The business accounts of John Partridge Bull, a Deerfield gunsmith and blacksmith, attested to the rising tension. Bull repaired 36 guns in 1773, substantially more than the 16 he had worked on in 1771. The numbers would climb still higher over the next two years. From 1774 – 1775, Bull would repair a total of 159 guns.
Militiamen began drilling in earnest in towns throughout the Commonwealth. In places where Loyalist militia officers refused to participate, the men demanded and elected a new slate of officers. Meanwhile, the Reverend Ashley would not give in to community pressure from Deerfield’s Whigs.
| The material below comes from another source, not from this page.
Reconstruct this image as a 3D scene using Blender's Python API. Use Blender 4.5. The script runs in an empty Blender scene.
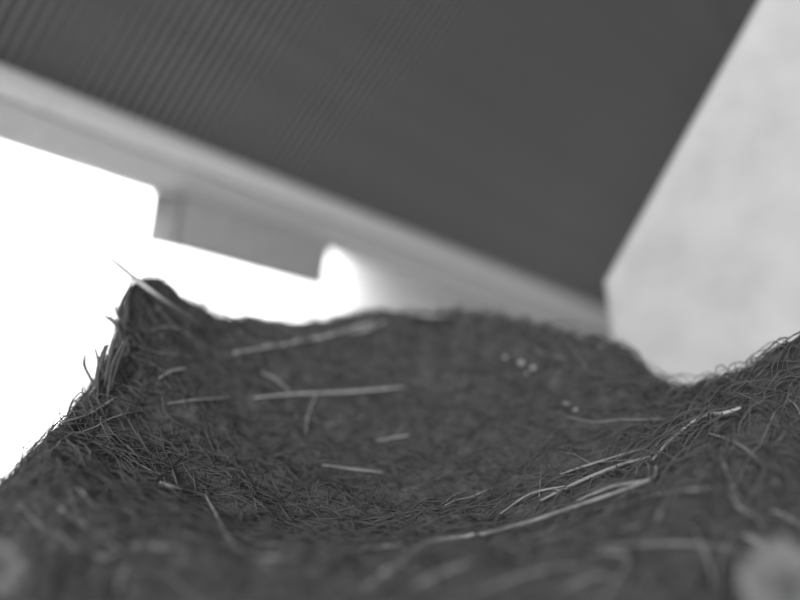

He refused to read from the meetinghouse pulpit the proclamation the Provincial Congress issued for a fast day in December 1774. When his son Jonathan acquiesced and read “God save the Commonwealth of Massachusetts, his father rose and added “And the King, too, I say, or we are an undone people.”
For the next five years, until his death in 1780, Deerfield split over what to do about their outspoken Loyalist minister. To Ashley, it must have seemed that the world of deference and hierarchy that had once made him the most respected man in the community had turned upside down. Those who supported him managed (barely) to keep the town from voting him out, but his salary remained in arrears and the town withheld his contracted allotment of firewood.
1775
By early April, 1775, the political situation in Worthington, Massachusetts, had become so tense that Elihu despaired of being able to stay there. On April 13, he wrote plaintively to his fiancé Polly Williams, “my God Who can take any comfort now a Days? I expect to be drove off fm Worthington before long. They begin to be very Inquisitive respecting Political Affairs and my Principles.” When news arrived in early April that more British Regulars had arrived in Boston, Deerfield Loyalists gathered to celebrate. Surely now, they reasoned, law and order would be restored and mobs would become a thing of the past. Nothing could have been farther from the truth. News of the fighting at Lexington and Concord reached Deerfield on April 20. Fifty Deerfield Minutemen quickly assembled and set off for Boston. Blood had been shed and there would be no turning back. The American Revolution had begun.